You can call her an appropriation artist. All of culture is the palette of the appropriation artist, who also works in the 1+1 way by taking over objects and introducing them into works of art. These objects can be pre-existing ones, or even existing works of art that are treated as things. We can think of Sherrie Levine’s wonderful piece over at the Walker, Fountain (after Marcel Duchamp: A.P), 1991 in which she has remade Duchamp’s urinal as a contemporary urinal cast in bronze. Here Levine in a sense puts her 1991 remake on top of Duchamp’s 1917 Fountain, as a layering of versions of an art work that lacks an original.
The appropriation artist isn’t committed to any single medium, but picks and chooses between things that culture has already produced, and she moves them around between different contexts and frameworks. The appropriation artist is concerned with art as a sign, and she traffics in difference. The appropriationist is a ventriloquist: she lets an existing object talk, but with a voice that she lends to it.
The appropriation art from the 1980s and’90s was impersonal, de-subjectified. There is nobody “behind” Sherrie Levine’s urinal. When we see a work by Levine or Jeff Koons we don’t go, “Oh, this is just so Jeff. I hear Jeff’s voice so clearly in this. What Jeff wants to express here is this and that.” There’s none of that. In this sense appropriation is not 1+1, it is 0+1; because the artist here takes a certain pleasure in being a nobody, a blank. In the work of Koons or Levine, it is in a sense a question of who has chosen who; is it the artist who chose the object, or in fact the object that chose the artist and thereby makes the artist become someone?
Andrea’s style of appropriation, on the other hand, is anything but blank or smooth. It is dirty and sticky. Her question seems to be: “Well, do I have a choice? Do I have a choice—given who I am, which is not my mistake—do I have a choice to make art about something else than German philosophy, about my fascination with nuns, about my mobile phone and the other mundane stuff that surrounds me?”
In her work Andrea in a sense is more than she does. She gives us small clues about who she is: She is a German woman. She is a sister and a daughter. She has some kind of affiliation with Catholicism. She likes to do things with her hands. She has certain political ideas. She is a contrarian who likes to swim upstream and go against the grain. At the same time, as we never really get to know who she is, her biography is leaking a bit into her work, always just enough to introduce opacity. She would of course never present herself as the full-bodied artistic genius, as the chosen one. Instead, the version of Andrea that we get to know through her work is always half a person—half artist and half amateur, half part professional and half part laywoman, half part private person, half part public persona.

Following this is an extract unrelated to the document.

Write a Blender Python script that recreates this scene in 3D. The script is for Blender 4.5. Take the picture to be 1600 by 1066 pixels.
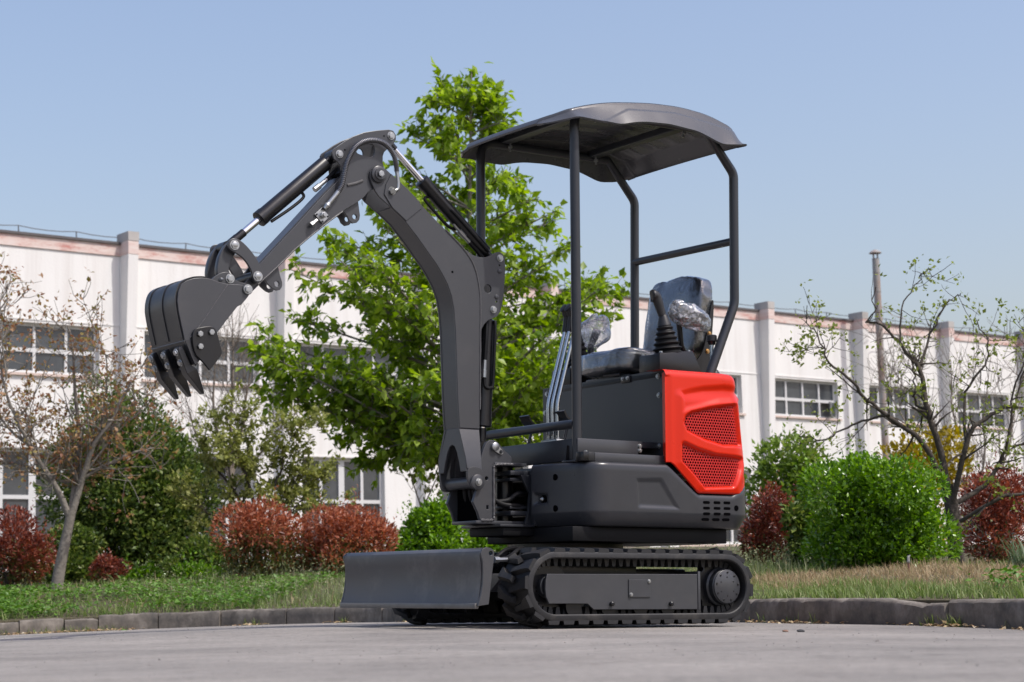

So when an artist makes work by putting one thing on top of another, the one thing plus another never equals two. Instead you break open each of the things as they previously existed. When they are together they form a conspicuous ensemble, a combination that is new but at the same time stands out as suspended or even broken—because it breaks down functions, rules, conventions, and so on. To add one thing to another to break things down, split them into fractions in order to try and get the proportions right.
One makes a work of art by putting one thing on top of another. We can speculate that there was a dirty joke in there for Dieter Roth, the old womanizer. To beget art. I seem to remember that Andrea also knows a good one about a nun, a Wurst, and the holy ghost.
In any case, the two constituent parts of the art work can also indicate a becoming-many, a multitude. This concerns how Andrea’s work, apart from being aware of itself as art, also has a strong social dimension. Not in the sense that she sets out to fashion utopia from whole cloth, but that she shows ways of being together that arises out of the gaps that divide people from one another in everyday life. We can think of how the Rastafarians define their community; they never say “we,” but “I and I” – “I and I,” 1+1….+1+1+1+1. This idea of a collective existence that takes difference into account, and whose qualities are up to us to define, is something that I think resonates strongly in the work of Andrea—and the special way that it is self-effacing and performative, radical and gestural, fundamental and elusive.
I and I: raise our glasses—cheers to Andrea!